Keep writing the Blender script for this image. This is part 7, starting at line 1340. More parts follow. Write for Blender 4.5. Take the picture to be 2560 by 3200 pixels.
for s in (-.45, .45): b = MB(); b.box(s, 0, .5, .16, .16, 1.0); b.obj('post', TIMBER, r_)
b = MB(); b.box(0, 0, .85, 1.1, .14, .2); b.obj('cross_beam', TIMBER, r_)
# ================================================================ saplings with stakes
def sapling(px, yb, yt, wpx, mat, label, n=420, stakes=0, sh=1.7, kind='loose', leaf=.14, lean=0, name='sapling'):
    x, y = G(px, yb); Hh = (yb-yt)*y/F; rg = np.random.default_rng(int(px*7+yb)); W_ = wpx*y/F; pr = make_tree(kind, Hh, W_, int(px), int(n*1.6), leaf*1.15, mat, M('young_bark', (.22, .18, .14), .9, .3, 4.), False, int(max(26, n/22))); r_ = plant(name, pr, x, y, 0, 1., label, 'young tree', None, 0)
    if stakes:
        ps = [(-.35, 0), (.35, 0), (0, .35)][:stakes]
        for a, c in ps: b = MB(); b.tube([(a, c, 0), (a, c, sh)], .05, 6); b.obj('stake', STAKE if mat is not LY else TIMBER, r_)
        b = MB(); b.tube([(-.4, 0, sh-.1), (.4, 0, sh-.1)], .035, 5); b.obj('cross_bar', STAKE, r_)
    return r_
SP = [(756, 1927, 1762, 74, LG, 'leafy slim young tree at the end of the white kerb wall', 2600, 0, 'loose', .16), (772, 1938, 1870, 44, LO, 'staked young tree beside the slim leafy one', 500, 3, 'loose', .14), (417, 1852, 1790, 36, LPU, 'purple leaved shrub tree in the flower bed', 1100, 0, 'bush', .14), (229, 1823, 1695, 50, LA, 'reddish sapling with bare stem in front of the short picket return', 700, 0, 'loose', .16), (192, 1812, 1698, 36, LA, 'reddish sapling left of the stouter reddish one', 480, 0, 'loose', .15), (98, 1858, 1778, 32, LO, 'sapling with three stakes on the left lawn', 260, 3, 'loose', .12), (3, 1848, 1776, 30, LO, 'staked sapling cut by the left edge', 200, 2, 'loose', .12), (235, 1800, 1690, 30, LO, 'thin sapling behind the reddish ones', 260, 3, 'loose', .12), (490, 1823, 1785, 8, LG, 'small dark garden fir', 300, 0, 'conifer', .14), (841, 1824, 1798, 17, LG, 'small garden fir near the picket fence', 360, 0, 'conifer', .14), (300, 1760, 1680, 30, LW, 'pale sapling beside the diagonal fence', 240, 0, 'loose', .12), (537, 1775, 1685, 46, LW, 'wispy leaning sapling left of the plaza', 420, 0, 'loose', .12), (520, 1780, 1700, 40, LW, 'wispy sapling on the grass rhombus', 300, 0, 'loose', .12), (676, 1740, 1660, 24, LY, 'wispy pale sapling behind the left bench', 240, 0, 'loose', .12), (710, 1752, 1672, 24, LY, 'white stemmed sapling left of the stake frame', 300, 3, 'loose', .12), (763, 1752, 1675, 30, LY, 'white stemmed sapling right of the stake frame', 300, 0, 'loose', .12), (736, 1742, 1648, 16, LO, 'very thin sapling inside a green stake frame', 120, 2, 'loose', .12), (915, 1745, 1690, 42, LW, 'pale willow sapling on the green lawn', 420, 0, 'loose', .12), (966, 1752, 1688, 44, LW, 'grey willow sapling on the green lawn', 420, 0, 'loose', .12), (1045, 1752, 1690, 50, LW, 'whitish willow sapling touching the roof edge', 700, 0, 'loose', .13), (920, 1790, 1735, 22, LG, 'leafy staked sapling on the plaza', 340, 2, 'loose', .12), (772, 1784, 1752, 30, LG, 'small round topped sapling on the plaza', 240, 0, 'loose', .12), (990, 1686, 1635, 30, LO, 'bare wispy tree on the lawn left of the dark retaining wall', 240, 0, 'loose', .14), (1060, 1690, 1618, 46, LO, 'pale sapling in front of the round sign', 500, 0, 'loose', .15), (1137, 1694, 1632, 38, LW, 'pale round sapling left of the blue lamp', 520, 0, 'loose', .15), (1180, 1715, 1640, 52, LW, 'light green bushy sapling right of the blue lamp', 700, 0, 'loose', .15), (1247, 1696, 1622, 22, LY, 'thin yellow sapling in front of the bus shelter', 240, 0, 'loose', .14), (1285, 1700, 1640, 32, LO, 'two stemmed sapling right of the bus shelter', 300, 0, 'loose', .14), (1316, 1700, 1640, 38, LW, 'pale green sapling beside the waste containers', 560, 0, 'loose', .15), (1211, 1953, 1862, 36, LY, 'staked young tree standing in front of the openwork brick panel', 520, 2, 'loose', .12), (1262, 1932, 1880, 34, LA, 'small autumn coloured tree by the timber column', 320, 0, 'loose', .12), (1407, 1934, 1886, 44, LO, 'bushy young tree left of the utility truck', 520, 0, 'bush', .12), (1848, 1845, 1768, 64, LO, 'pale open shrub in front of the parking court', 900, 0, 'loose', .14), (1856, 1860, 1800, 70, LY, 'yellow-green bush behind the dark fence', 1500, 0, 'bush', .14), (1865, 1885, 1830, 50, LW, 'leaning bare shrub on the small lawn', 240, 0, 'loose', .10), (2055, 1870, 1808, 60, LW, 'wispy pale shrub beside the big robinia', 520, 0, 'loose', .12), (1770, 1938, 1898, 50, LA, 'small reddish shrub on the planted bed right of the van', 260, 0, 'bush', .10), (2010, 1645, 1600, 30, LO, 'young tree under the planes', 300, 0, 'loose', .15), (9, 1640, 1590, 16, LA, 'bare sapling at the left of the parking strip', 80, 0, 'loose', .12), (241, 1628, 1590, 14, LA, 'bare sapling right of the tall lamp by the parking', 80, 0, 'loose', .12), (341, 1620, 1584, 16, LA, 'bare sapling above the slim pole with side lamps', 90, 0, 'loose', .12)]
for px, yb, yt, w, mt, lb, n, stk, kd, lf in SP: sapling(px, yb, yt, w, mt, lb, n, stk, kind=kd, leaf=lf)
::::
EXERCISE OBJECTIVE:
Each line of the listing above should be output exactly.

SOLUTION TO THIS TASK:
Keep writing the Blender script for this image. This is part 7, starting at line 1340. More parts follow. Write for Blender 4.5. Take the picture to be 2560 by 3200 pixels.
for s in (-.45, .45): b = MB(); b.box(s, 0, .5, .16, .16, 1.0); b.obj('post', TIMBER, r_)
b = MB(); b.box(0, 0, .85, 1.1, .14, .2); b.obj('cross_beam', TIMBER, r_)
# ================================================================ saplings with stakes
def sapling(px, yb, yt, wpx, mat, label, n=420, stakes=0, sh=1.7, kind='loose', leaf=.14, lean=0, name='sapling'):
    x, y = G(px, yb); Hh = (yb-yt)*y/F; rg = np.random.default_rng(int(px*7+yb)); W_ = wpx*y/F; pr = make_tree(kind, Hh, W_, int(px), int(n*1.6), leaf*1.15, mat, M('young_bark', (.22, .18, .14), .9, .3, 4.), False, int(max(26, n/22))); r_ = plant(name, pr, x, y, 0, 1., label, 'young tree', None, 0)
    if stakes:
        ps = [(-.35, 0), (.35, 0), (0, .35)][:stakes]
        for a, c in ps: b = MB(); b.tube([(a, c, 0), (a, c, sh)], .05, 6); b.obj('stake', STAKE if mat is not LY else TIMBER, r_)
        b = MB(); b.tube([(-.4, 0, sh-.1), (.4, 0, sh-.1)], .035, 5); b.obj('cross_bar', STAKE, r_)
    return r_
SP = [(756, 1927, 1762, 74, LG, 'leafy slim young tree at the end of the white kerb wall', 2600, 0, 'loose', .16), (772, 1938, 1870, 44, LO, 'staked young tree beside the slim leafy one', 500, 3, 'loose', .14), (417, 1852, 1790, 36, LPU, 'purple leaved shrub tree in the flower bed', 1100, 0, 'bush', .14), (229, 1823, 1695, 50, LA, 'reddish sapling with bare stem in front of the short picket return', 700, 0, 'loose', .16), (192, 1812, 1698, 36, LA, 'reddish sapling left of the stouter reddish one', 480, 0, 'loose', .15), (98, 1858, 1778, 32, LO, 'sapling with three stakes on the left lawn', 260, 3, 'loose', .12), (3, 1848, 1776, 30, LO, 'staked sapling cut by the left edge', 200, 2, 'loose', .12), (235, 1800, 1690, 30, LO, 'thin sapling behind the reddish ones', 260, 3, 'loose', .12), (490, 1823, 1785, 8, LG, 'small dark garden fir', 300, 0, 'conifer', .14), (841, 1824, 1798, 17, LG, 'small garden fir near the picket fence', 360, 0, 'conifer', .14), (300, 1760, 1680, 30, LW, 'pale sapling beside the diagonal fence', 240, 0, 'loose', .12), (537, 1775, 1685, 46, LW, 'wispy leaning sapling left of the plaza', 420, 0, 'loose', .12), (520, 1780, 1700, 40, LW, 'wispy sapling on the grass rhombus', 300, 0, 'loose', .12), (676, 1740, 1660, 24, LY, 'wispy pale sapling behind the left bench', 240, 0, 'loose', .12), (710, 1752, 1672, 24, LY, 'white stemmed sapling left of the stake frame', 300, 3, 'loose', .12), (763, 1752, 1675, 30, LY, 'white stemmed sapling right of the stake frame', 300, 0, 'loose', .12), (736, 1742, 1648, 16, LO, 'very thin sapling inside a green stake frame', 120, 2, 'loose', .12), (915, 1745, 1690, 42, LW, 'pale willow sapling on the green lawn', 420, 0, 'loose', .12), (966, 1752, 1688, 44, LW, 'grey willow sapling on the green lawn', 420, 0, 'loose', .12), (1045, 1752, 1690, 50, LW, 'whitish willow sapling touching the roof edge', 700, 0, 'loose', .13), (920, 1790, 1735, 22, LG, 'leafy staked sapling on the plaza', 340, 2, 'loose', .12), (772, 1784, 1752, 30, LG, 'small round topped sapling on the plaza', 240, 0, 'loose', .12), (990, 1686, 1635, 30, LO, 'bare wispy tree on the lawn left of the dark retaining wall', 240, 0, 'loose', .14), (1060, 1690, 1618, 46, LO, 'pale sapling in front of the round sign', 500, 0, 'loose', .15), (1137, 1694, 1632, 38, LW, 'pale round sapling left of the blue lamp', 520, 0, 'loose', .15), (1180, 1715, 1640, 52, LW, 'light green bushy sapling right of the blue lamp', 700, 0, 'loose', .15), (1247, 1696, 1622, 22, LY, 'thin yellow sapling in front of the bus shelter', 240, 0, 'loose', .14), (1285, 1700, 1640, 32, LO, 'two stemmed sapling right of the bus shelter', 300, 0, 'loose', .14), (1316, 1700, 1640, 38, LW, 'pale green sapling beside the waste containers', 560, 0, 'loose', .15), (1211, 1953, 1862, 36, LY, 'staked young tree standing in front of the openwork brick panel', 520, 2, 'loose', .12), (1262, 1932, 1880, 34, LA, 'small autumn coloured tree by the timber column', 320, 0, 'loose', .12), (1407, 1934, 1886, 44, LO, 'bushy young tree left of the utility truck', 520, 0, 'bush', .12), (1848, 1845, 1768, 64, LO, 'pale open shrub in front of the parking court', 900, 0, 'loose', .14), (1856, 1860, 1800, 70, LY, 'yellow-green bush behind the dark fence', 1500, 0, 'bush', .14), (1865, 1885, 1830, 50, LW, 'leaning bare shrub on the small lawn', 240, 0, 'loose', .10), (2055, 1870, 1808, 60, LW, 'wispy pale shrub beside the big robinia', 520, 0, 'loose', .12), (1770, 1938, 1898, 50, LA, 'small reddish shrub on the planted bed right of the van', 260, 0, 'bush', .10), (2010, 1645, 1600, 30, LO, 'young tree under the planes', 300, 0, 'loose', .15), (9, 1640, 1590, 16, LA, 'bare sapling at the left of the parking strip', 80, 0, 'loose', .12), (241, 1628, 1590, 14, LA, 'bare sapling right of the tall lamp by the parking', 80, 0, 'loose', .12), (341, 1620, 1584, 16, LA, 'bare sapling above the slim pole with side lamps', 90, 0, 'loose', .12)]
for px, yb, yt, w, mt, lb, n, stk, kd, lf in SP: sapling(px, yb, yt, w, mt, lb, n, stk, kind=kd, leaf=lf)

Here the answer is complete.